_WORK REQUIRED_.
From the first line of the listing below to the line with "above the gravel", print each line exactly, and nothing more. Leave out the pictures.

+++ DATASET EXCERPT

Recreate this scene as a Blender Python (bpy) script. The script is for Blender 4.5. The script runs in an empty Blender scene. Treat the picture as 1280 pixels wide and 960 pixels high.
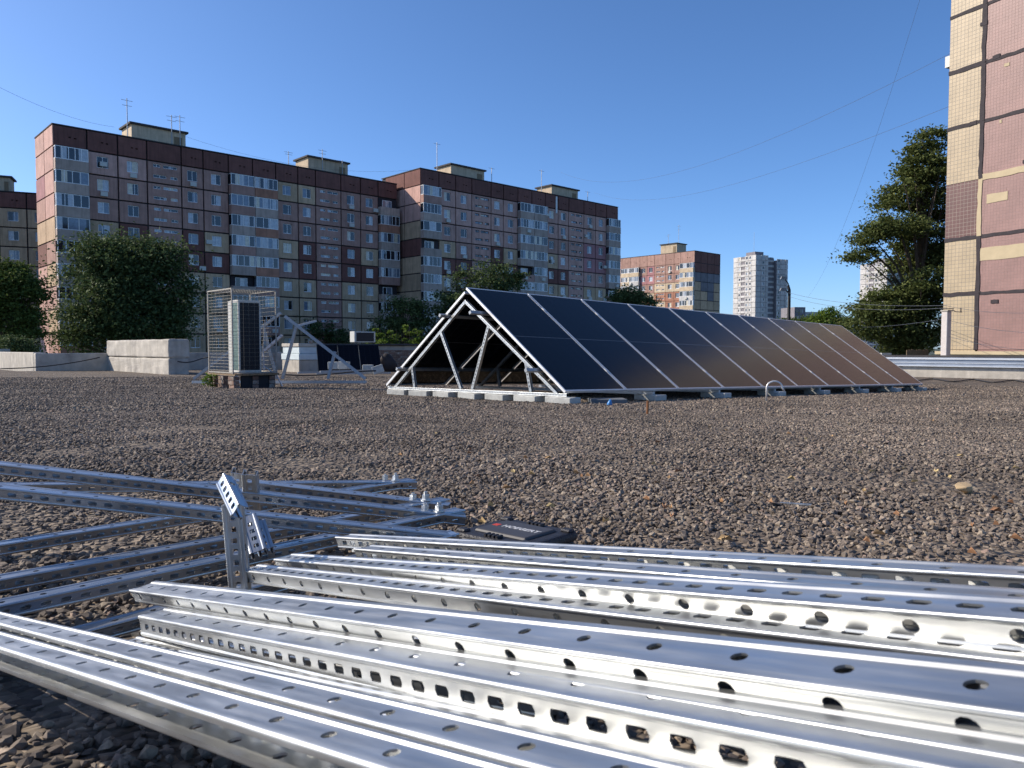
import bpy, math, random
import numpy as np
from mathutils import Vector, Matrix
rnd = random.Random(7)
R = math.radians
SC = bpy.context.scene
COL = SC.collection
H = 0.41                                   # the eye is this far above the gravel

# ------------------------------------------------------------------ camera
cam_d = bpy.data.cameras.new('camera'); cam = bpy.data.objects.new('camera', cam_d); COL.objects.link(cam)
cam_d.sensor_width = 36; cam_d.lens = 27.0
cam_d.clip_start = 0.02; cam_d.clip_end = 6000
cam.location = (0, 0, H); cam.rotation_euler = (R(90 - 2.684), 0, 0)
cam_d.dof.use_dof = True; cam_d.dof.focus_distance = 2.6; cam_d.dof.aperture_fstop = 26
SC.camera = cam
# ------------------------------------------------------------------ sky and sun
SUN_EL = 32.5
sun_dir = Vector((-0.985, 0.17, 0)).normalized() * math.cos(R(SUN_EL)) + Vector((0, 0, math.sin(R(SUN_EL))))
world = bpy.data.worlds.new('World'); SC.world = world; world.use_nodes = True
wn = world.node_tree.nodes; bg = wn['Background']
sky = wn.new('ShaderNodeTexSky'); sky.sky_type = 'NISHITA'; sky.sun_disc = False
sky.sun_elevation = R(SUN_EL); sky.sun_rotation = math.atan2(sun_dir.x, sun_dir.y)
sky.altitude = 100; sky.air_density = 0.65; sky.dust_density = 0.85; sky.ozone_density = 5.5
sky_hs = wn.new('ShaderNodeHueSaturation'); sky_hs.inputs['Saturation'].default_value = 1.08
world.node_tree.links.new(sky.outputs[0], sky_hs.inputs['Color']); world.node_tree.links.new(sky_hs.outputs[0], bg.inputs[0]); bg.inputs[1].default_value = 0.15
sd = bpy.data.lights.new('sun', 'SUN'); sd.energy = 4.3; sd.angle = R(0.53); sd.color = (1.0, 0.90, 0.77)
so = bpy.data.objects.new('sun', sd); COL.objects.link(so)
so.rotation_euler = (-sun_dir).to_track_quat('-Z', 'Y').to_euler()
SC.view_settings.view_transform = 'Standard'; SC.view_settings.look = 'None'
SC.view_settings.exposure = 0.45; SC.view_settings.gamma = 1.0
SC.render.engine = 'CYCLES'
SC.cycles.max_bounces = 6; SC.cycles.diffuse_bounces = 3; SC.cycles.glossy_bounces = 4
SC.cycles.transmission_bounces = 2; SC.cycles.transparent_max_bounces = 4

# ------------------------------------------------------------------ helpers
def gf(y): return y if y < 16 else 16 + (y - 16) * 0.35
def gz(x, y): return -0.0087 * x - 0.0274 * gf(y)
UX, UY = 0.728, 0.6855                      # the block's long axis (u) and cross axis (v)
VX, VY = -0.6855, 0.728
AU = math.atan2(UY, UX)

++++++

_COMPLETED EXERCISE_.
Recreate this scene as a Blender Python (bpy) script. The script is for Blender 4.5. The script runs in an empty Blender scene. Treat the picture as 1280 pixels wide and 960 pixels high.
import bpy, math, random
import numpy as np
from mathutils import Vector, Matrix
rnd = random.Random(7)
R = math.radians
SC = bpy.context.scene
COL = SC.collection
H = 0.41                                   # the eye is this far above the gravel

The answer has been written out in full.